The game does support multithreading, in fact it uses over 16 threads for things like sound and music playback, etc, as well as the AI thread on the host. The AI thread can be extremely intensive, in some cases using a full core in order for the AI to make good decisions in cases where there are 80,000+ ships in the game at once, etc.
However, you are quite right that the core simulation is single-threaded. AI War, like all multiplayer RTS games, is based on a synchronized execution process. For more information about that from the developers of the original Age of Empires game, this is a really classic article that most game designers/programmers in the genre are familiar with:
http://www.gamasutra.com/view/feature/3094/1500_archers_on_a_288_network_.phpTaking that sort of approach, which is needed for any sort of reasonable performance over the Internet, the issue of multithreading in the main simulation becomes absolutely nightmarish because of the need for everything client machine to deterministically give the same result of the simulation. In this sort of game, all operations are cumulative (the order of which ship shoots first, and when exactly what happens in the simulation has a subtle effect on the outcome in the short-term, and major effects in the long-term.
There are also a lot of issues with sharing and locking of in-memory assets in today's programming languages. C# is better about that sort of thing than C++ in my opinion, but it is not ideal to the degree of some of these newer experimental programming languages (which are not yet suitable for game development for a variety of reasons). These sorts of things may be sorted out in time, but for the moment they are a challenge for highly realtime, highly-interlocking applications. For tools such as 3D rendering packages (Vue, for example), they are able to break up one larger task into smaller tasks and complete those independently, simply joining the tiny result at the end. That's a beautiful example of when multithreading works, and in some ways it is the premise behind what multithreading is used in AI War.
But for a single simulation that is order-of-operations-dependent, and which must give deterministic results, the short answer is that I don't believe that is a problem that any game developer has solved yet, AAA or otherwise. Those FPS games and such that use multithreading either just offload AI and other secondary logic, as AI War does, or they use an entirely different network model that is only suitable for games with smaller numbers of active entities (most action games use that sort of model, most strategy games have no choice but to use our model). With an action game you get players jumping from place to place during lag, which is evidence of a desync that is being corrected, but in an RTS title it doesn't work the same way because there is so much more going on in a simulation sense.
As to the question of 64bit, that really only helps insofar as giving you access to more memory -- using 64bit executables has actually proven to be
slower in the past when testing AI War, so it runs as 32bit only. The reason for this, near as I can tell, is that allocating so much bigger integers causes more allocation/deallocation overhead.

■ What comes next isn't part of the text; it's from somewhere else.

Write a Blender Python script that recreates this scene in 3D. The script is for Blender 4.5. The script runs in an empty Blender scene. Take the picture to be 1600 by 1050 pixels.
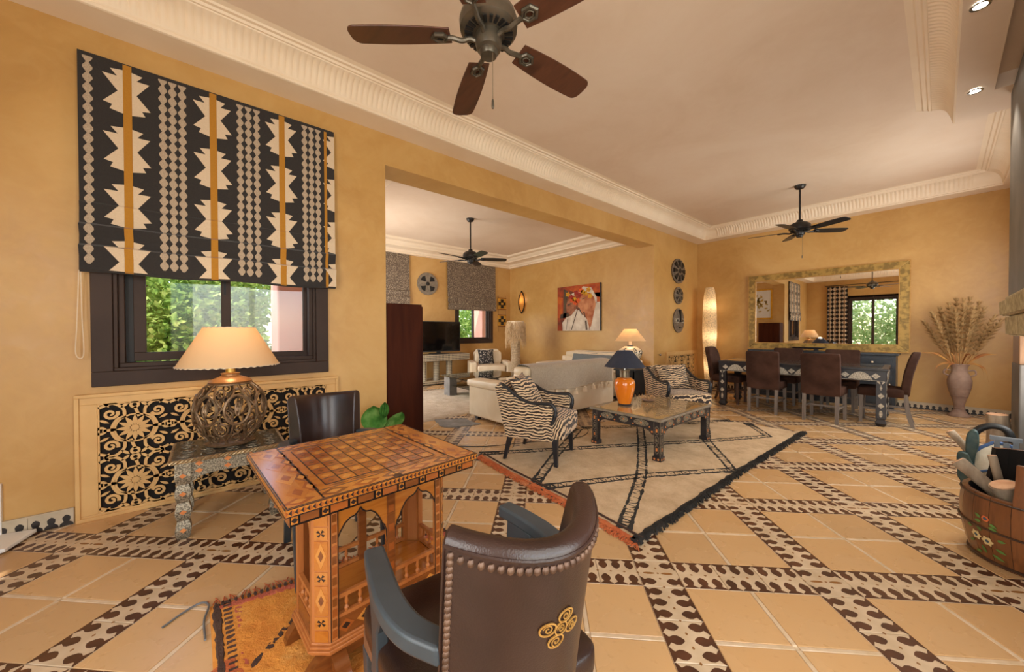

The performance boosts that are often touted with 64bit architectures are very real, don't get me wrong, but those are all well below the programming level for the most part -- motherboard bus pathways and general memory/CPU architecture is far better, etc. You get the benefit of those things even on a 32bit application. The other, more OS-specific speed boosts of a 64bit architecture are also still in place even with 32bit applications.
Performance is something I'm always tuning, and is something that gets progressively better over time. At the moment I don't have any expectations of increasing it more significantly anytime soon, but you never know what I might come across. The latest 2.001 prerelease versions should perform better than the vanilla 2.0 version, by the way; so if performance is a concern, you could try that out (you don't have to buy the expansion to do so).
The performance that other players have seen varies based on their hardware (clock speeds are often misleading, as CPU/motherboard architecture can make a
huge difference in performance -- there are threads with players talking about that elsewhere on these forums), and the scenario as a whole that they are playing, as well as how many ships are active at the time. If you have 70,000+ ships in the game, but are only directly controlling 3k at once, that is still going to lead to some lag on a machine with your specs. On the other hand, one player has reported using a 3.5Ghz quad core to control a few thousand ships on a map with 201,000 ships total on it. That's well above normal usage for the game, and it runs quite poorly on my own 2.4GHz quad (Q6600). But I've not had significant lag with the numbers you're talking about, except sometimes if there are a lot of collisions going on at once with ships coming out of a wormhole or something. Still, compared to other, smaller games with less-intensive AI (SupCom comes to mind), the performance of AI War is much better in the main.
Anyway, rest assured that continuous improvement of performance is something I always have an eye out for, but I'm not planning any major rearchitectings of the game at present, as it's quite well architected in general at the moment and beats the pants off of pretty much every competitor when it comes to the scale/performance of the simulation, even if it does drop speed during some of the more intensive battles on some hardware.
Thanks for your support, and you interest in the game!